Immigration advocacy groups and 11 individual asylum seekers who fled violence in El Salvador, Guatemala and Honduras and were returned to Mexico after entering the United States filed suit to challenge the legality of the policy.

Federal judged blocked return policy

The "remain in Mexico" policy, which represented a fundamental change to previous U.S. practice, is one of the steps Trump has taken to try to prevent large-scale migration from Central America and other countries across the U.S.-Mexican border. His administration has said allowing the thousands of asylum seekers across the border would swamp the U.S. immigration system and damage American relations with Mexico.

A federal judge blocked the program nationwide, saying that forcing these asylum applicants to wait in Mexico was contrary to the text of the Immigration and Nationality Act and violated treaty-based obligations to not send refugees back to the dangerous countries from which they came.

The San Francisco-based 9th U.S. Circuit Court of Appeals in February partially upheld that ruling. The Supreme Court then put the injunction on hold, allowing the Trump administration to continue to carry out the asylum policy.

Migrants in the program, many of them children, have faced violence and homelessness in Mexico while awaiting court dates. Human rights groups have documented cases of kidnappings, rapes and assaults.

Because the court's calendar is already full through the end of the year, the justices will not hear the case until 2021.

Pentagon fund diverted funds

The court also agreed Monday to hear an appeal by the Trump administration of a ruling that Trump overstepped his constitutional powers by diverting military funds to pay for his promised wall along the U.S.-Mexico border.

At issue is the legality of the president's decision, after Congress refused to appropriate money he sought for the wall, to shift funds already provided by lawmakers for other purposes. Trump's administration appealed a lower court's June 26 decision that it lacked the authority to reallocate the military funds toward the border project because the so-called appropriations clause of the U.S. Constitution exclusively grants budgetary powers to Congress.

The border wall was a central 2016 campaign promise by Trump and is part of his 2020 re-election bid.

Trump has said the wall is needed to curb illegal immigration and drug trafficking across the southern border. Democrats have called the wall immoral, expensive and ineffective because of drones and other technological advances available to track those who cross between border entry points. Trump promised during the 2016 presidential race that Mexico would pay for the wall, which Mexico has refused to do.

LISTEN: From December 2019:

U.S. President Donald Trump's family separation policy ended in June 2018, but hundreds of children arriving as asylum seekers have been separated from their families since then and refugee advocates say the conditions under which they are being held are unjust.

160 km of fencing built along alleged drug-smuggling corridor

In 2019, Trump's administration redirected $2.5 billion US from military counter-narcotics programs for border wall construction in California, New Mexico and Arizona.

The Southern Border Communities Coalition, a group advocating for people living in border areas, joined the Sierra Club environmental group in suing to try to block Trump's action.
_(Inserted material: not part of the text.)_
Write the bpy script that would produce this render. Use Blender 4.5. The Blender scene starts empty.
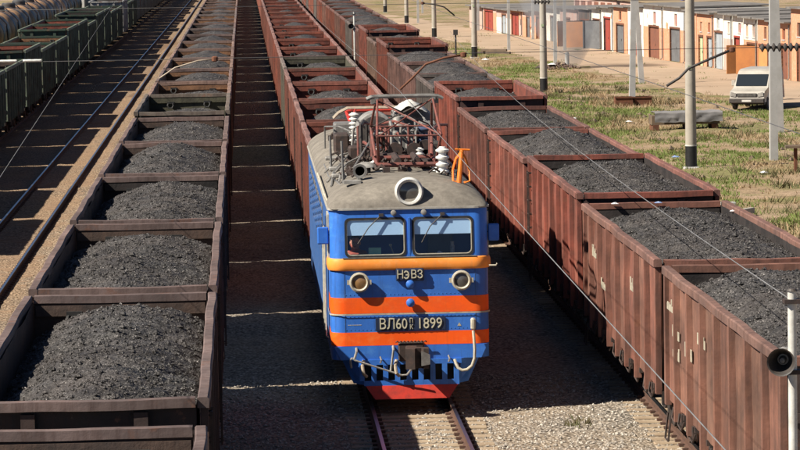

The challengers have said the wall would be disruptive to the environment in part because it could worsen flooding problems and have a negative impact on wildlife.

U.S. District Judge Haywood Gilliam in Oakland, Calif., ruled in May 2019 that the administration's use of the Pentagon funds for a border wall was unlawful. The judge also issued an injunction blocking the transfer of funds.

In July 2019, the Supreme Court by a 5-4 vote lifted Gilliam's injunction, allowing the project to move forward while the litigation continued. But the San Francisco-based 9th U.S. Court of Appeals ruled 2-1 on June 26 that Trump's diversion of funds was unlawful because he lacked constitutional authority to authorize such a transfer.

The funding transfers have enabled the administration to build more than 160 km of fencing in areas identified by the Department of Homeland Security as drug-smuggling corridors, Justice Department lawyers said in a court filing.

The White House in early 2018 had an offer on the table from Congress for $25 billion for the wall and other border security measures, spread over several years, according to Texas Republican John Cornyn and Illinois Democrat Dick Durbin, but it was rejected because of concerns by the administration it didn't sufficiently address illegal immigration.

Trump during his first term also deployed thousands of troops to the southern border for support even though by law they are prohibited from interacting directly with migrants.